YAZARLAR
Doğru Söylememeyi Kahramanca İlan Etmek

Aynı tip ve tıynette diğer Avrupa ülkelerinde de var, Almanya’da bir grup var ki, herkesin gözünün içine baka doğruyu söylemiyor. Doğruyu söylüyormuş gibi, basıyorlar yalanı. Bunların bir kısmı, “İslam ve Müslüman uzmanı” olmakla kalmıyor, “ekstremist İslamist uzmanı” da oluyor hemen. Öbür kısmı ise gelsin oylar cebe havasında, bastıkça basıyor doğru olmayan iddialarını.
Örnek mi? Mesela, Almanya’da üyelerin aylık ve varlıkları ile camileri ayakta tutan camilerin Müslümanları temsil etmediği iddiası gibi. Ama buna karşılık, caminin önünden ya da bulunduğu sokaktan bile geçmeyen “individuel” ve zaman zaman da camisiz Müslümanlar, bu cami cemaati olan Müslümanları temsil edebiliyorlar. Yani siz, diyelim ki, 500 bin üyeli bir cami cemaatisiniz ve bu cemaat, dini olarak sizin hizmetlerinizi benimsiyor, önemli bir kısmı da aidat ödeyerek bu cemaate mensup olduklarını tasdik ediyor ya.
Yoook, öyle yağma. Siz bu 500 bin kişilik cemaati temsil edemezsiniz. Ama bir tane zıpçıktı, çıkar, belki camiye bile uğramadığı hâlde, bu 500 binlik cemaati bırakın, Almanya’daki tüm Müslümanların temsilcisi olduğuna tüm alemi ikna edebilir.
Bir başka yalan, hem de ne yalan. Türkiye’den Almanya’daki Müslümanların dini hizmetlerini görecek olan imamların getirilmesi, sanki kaçak yollarla oluyormuş gibi, sanki Almanya dışişleri ve içişleri bakanları geliş gidişleri Türkiye ile koordineli olarak yapmıyorlarmış gibi, Türkiye’nin bir de “düşman” ilan edilmesi yalanıdır.

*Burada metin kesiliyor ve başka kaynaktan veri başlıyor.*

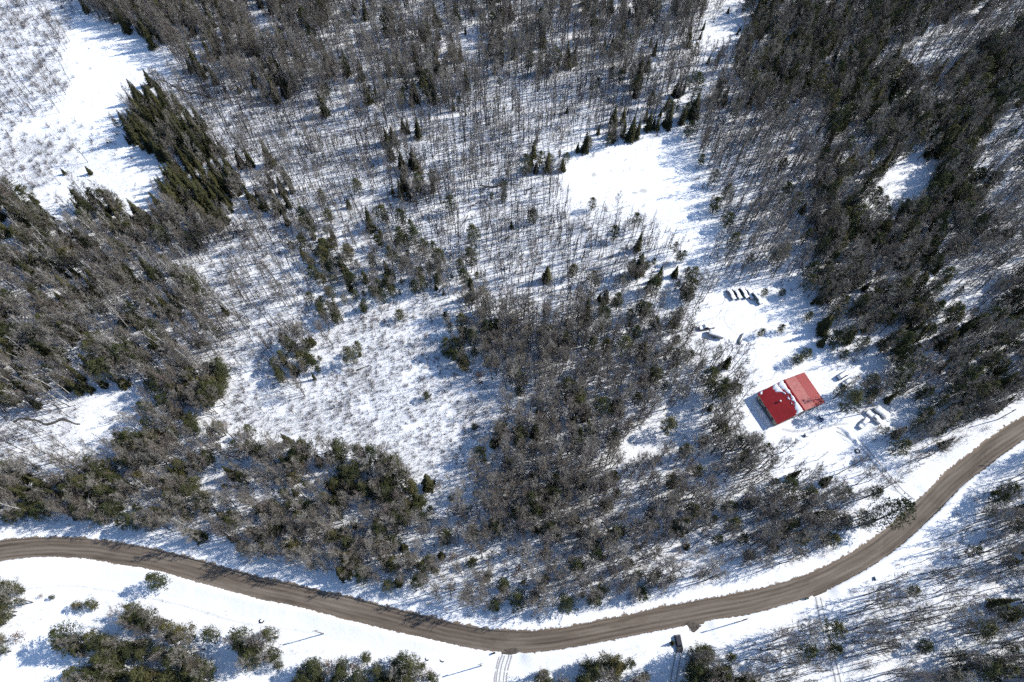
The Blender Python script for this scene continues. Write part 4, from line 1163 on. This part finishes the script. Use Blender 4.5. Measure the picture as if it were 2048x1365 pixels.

Hem de, sanki Türkiye Cumhurbaşkanı Erdoğan ile Almanya Başbakanı Scholz arasında Almanya’da imam yetiştirilmesi anlaşması yapılmamış gibi davrananlar, tam da Fas ile özel bir imam getirme anlaşması yaparken Türkiye’yi bir “düşman ülke” etme havasına girebiliyorlar.
Mesela bir siyasetçi, cami cemaati olan Müslümanları kastederek Almanya’da kurulacak olan yeni koalisyon sözleşmesinde Müslümanların yalnızca “ekstremizm” ile mücadele çerçevesinde ele alındığı eleştirisine “Türkiye ile bağı daha güçlü olan temsilcilerle bu diyalog sağlıklı ilerlemez” cevabı verebiliyor.
Maalesef doğruyu söylemeyerek itibar kazananların giderek arttığı Almanya’da siyasetin de buna inanmış olması çok yanlış. Yanlışın başlangıcı, buradaki Müslümanların Türkiye’ye olan her türlü bağının, Almanya’ya düşmanlık olarak sunulmasıdır. İkinci yanlış, Türkiye’den gelen imamların da “düşman unsuru” olarak takdim edilmesidir.
Almanya’daki siyasetçilerin, çok iyi ayarlanmış hassas bir tuzağa çekildikleri ince bir oyun olduğunu görmeleri zamanı gelmiştir, artık.
Yahu ne olur, oyun oynayacaksanız, bile “cami, imam ve Müslüman cemaat” üzerinden oynamayın.